Requirements – For the data below, transcribe the part that opens with the line containing "Build this scene" and closes with the line containing "sc.view_settings.use_curve_mapping = False", exactly and with no pictures.

Task data –
——————

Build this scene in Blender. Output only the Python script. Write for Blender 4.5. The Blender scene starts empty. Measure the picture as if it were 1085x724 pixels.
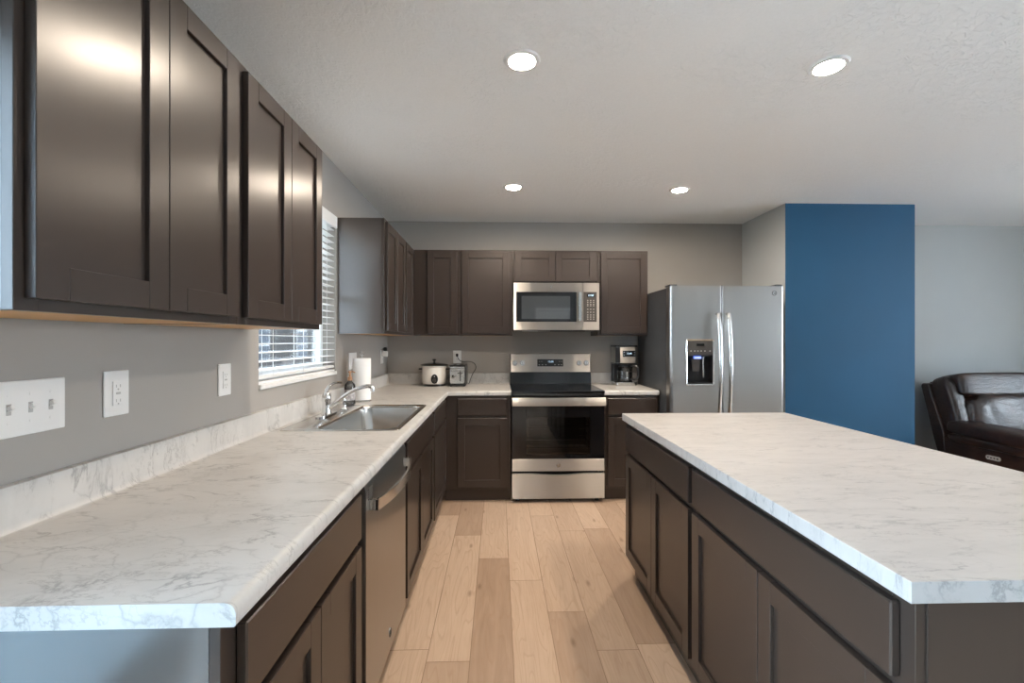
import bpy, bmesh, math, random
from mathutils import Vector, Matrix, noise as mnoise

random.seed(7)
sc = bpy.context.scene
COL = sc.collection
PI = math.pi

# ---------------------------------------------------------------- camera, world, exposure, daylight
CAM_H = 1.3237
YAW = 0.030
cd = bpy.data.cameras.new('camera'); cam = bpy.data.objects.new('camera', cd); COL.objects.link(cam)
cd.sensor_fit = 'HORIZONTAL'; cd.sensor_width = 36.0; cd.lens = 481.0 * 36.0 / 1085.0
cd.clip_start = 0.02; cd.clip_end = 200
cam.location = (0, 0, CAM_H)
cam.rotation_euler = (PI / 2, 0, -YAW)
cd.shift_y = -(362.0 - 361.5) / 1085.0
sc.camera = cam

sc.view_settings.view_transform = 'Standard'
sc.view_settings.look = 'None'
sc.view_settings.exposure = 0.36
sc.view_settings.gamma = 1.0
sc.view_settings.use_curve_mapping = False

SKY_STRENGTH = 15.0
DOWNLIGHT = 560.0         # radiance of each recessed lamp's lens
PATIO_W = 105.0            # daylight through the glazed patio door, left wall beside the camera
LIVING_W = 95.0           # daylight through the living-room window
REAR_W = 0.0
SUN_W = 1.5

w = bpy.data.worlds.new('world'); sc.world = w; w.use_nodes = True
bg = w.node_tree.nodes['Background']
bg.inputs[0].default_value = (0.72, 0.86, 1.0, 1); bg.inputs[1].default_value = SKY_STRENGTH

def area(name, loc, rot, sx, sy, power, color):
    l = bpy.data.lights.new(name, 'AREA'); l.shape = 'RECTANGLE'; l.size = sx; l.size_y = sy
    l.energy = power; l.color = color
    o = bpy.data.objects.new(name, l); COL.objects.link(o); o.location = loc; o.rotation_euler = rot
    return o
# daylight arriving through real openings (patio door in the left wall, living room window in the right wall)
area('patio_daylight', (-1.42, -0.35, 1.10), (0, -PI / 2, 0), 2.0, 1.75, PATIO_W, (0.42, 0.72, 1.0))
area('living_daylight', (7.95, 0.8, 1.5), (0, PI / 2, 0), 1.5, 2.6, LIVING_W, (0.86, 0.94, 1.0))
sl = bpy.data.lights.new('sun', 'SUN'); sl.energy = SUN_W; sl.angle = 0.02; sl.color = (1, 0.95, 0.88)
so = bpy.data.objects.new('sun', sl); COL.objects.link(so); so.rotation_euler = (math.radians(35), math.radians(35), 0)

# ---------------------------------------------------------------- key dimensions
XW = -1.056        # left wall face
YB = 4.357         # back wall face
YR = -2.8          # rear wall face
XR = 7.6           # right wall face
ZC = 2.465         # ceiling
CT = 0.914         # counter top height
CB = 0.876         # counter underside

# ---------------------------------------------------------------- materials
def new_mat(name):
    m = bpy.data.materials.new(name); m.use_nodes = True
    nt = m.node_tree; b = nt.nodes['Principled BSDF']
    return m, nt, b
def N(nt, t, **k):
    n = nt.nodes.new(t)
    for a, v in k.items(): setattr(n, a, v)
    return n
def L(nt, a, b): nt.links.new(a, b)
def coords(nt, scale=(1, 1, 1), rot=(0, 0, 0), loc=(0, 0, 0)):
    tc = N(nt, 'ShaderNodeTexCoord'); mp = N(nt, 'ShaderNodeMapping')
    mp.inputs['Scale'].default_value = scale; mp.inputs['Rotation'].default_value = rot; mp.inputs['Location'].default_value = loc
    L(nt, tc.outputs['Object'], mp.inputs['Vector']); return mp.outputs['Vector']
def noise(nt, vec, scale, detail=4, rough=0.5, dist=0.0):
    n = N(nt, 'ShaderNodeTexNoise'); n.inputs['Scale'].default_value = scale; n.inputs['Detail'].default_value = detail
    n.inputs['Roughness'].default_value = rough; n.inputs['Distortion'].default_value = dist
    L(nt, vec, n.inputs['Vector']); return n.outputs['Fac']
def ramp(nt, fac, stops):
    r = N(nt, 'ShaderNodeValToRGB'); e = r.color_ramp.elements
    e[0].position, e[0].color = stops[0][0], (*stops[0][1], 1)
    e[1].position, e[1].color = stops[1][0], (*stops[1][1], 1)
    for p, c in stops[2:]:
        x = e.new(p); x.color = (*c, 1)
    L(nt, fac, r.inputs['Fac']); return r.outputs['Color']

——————

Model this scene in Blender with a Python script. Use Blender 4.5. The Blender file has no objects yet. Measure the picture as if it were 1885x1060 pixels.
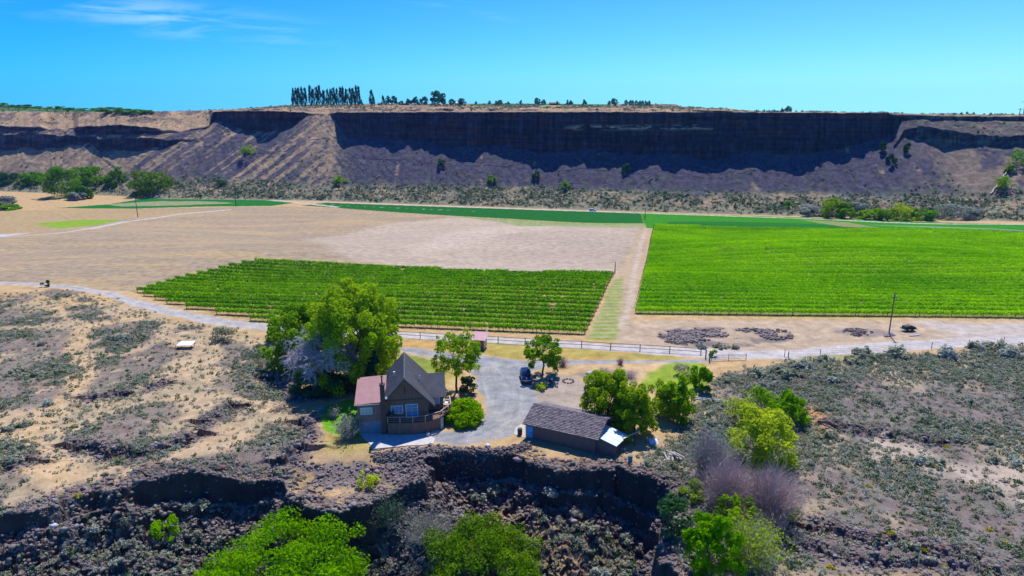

——————

Result of this exercise –
Build this scene in Blender. Output only the Python script. Write for Blender 4.5. The Blender scene starts empty. Measure the picture as if it were 1085x724 pixels.
import bpy, bmesh, math, random
from mathutils import Vector, Matrix, noise as mnoise

random.seed(7)
sc = bpy.context.scene
COL = sc.collection
PI = math.pi

# ---------------------------------------------------------------- camera, world, exposure, daylight
CAM_H = 1.3237
YAW = 0.030
cd = bpy.data.cameras.new('camera'); cam = bpy.data.objects.new('camera', cd); COL.objects.link(cam)
cd.sensor_fit = 'HORIZONTAL'; cd.sensor_width = 36.0; cd.lens = 481.0 * 36.0 / 1085.0
cd.clip_start = 0.02; cd.clip_end = 200
cam.location = (0, 0, CAM_H)
cam.rotation_euler = (PI / 2, 0, -YAW)
cd.shift_y = -(362.0 - 361.5) / 1085.0
sc.camera = cam

sc.view_settings.view_transform = 'Standard'
sc.view_settings.look = 'None'
sc.view_settings.exposure = 0.36
sc.view_settings.gamma = 1.0
sc.view_settings.use_curve_mapping = False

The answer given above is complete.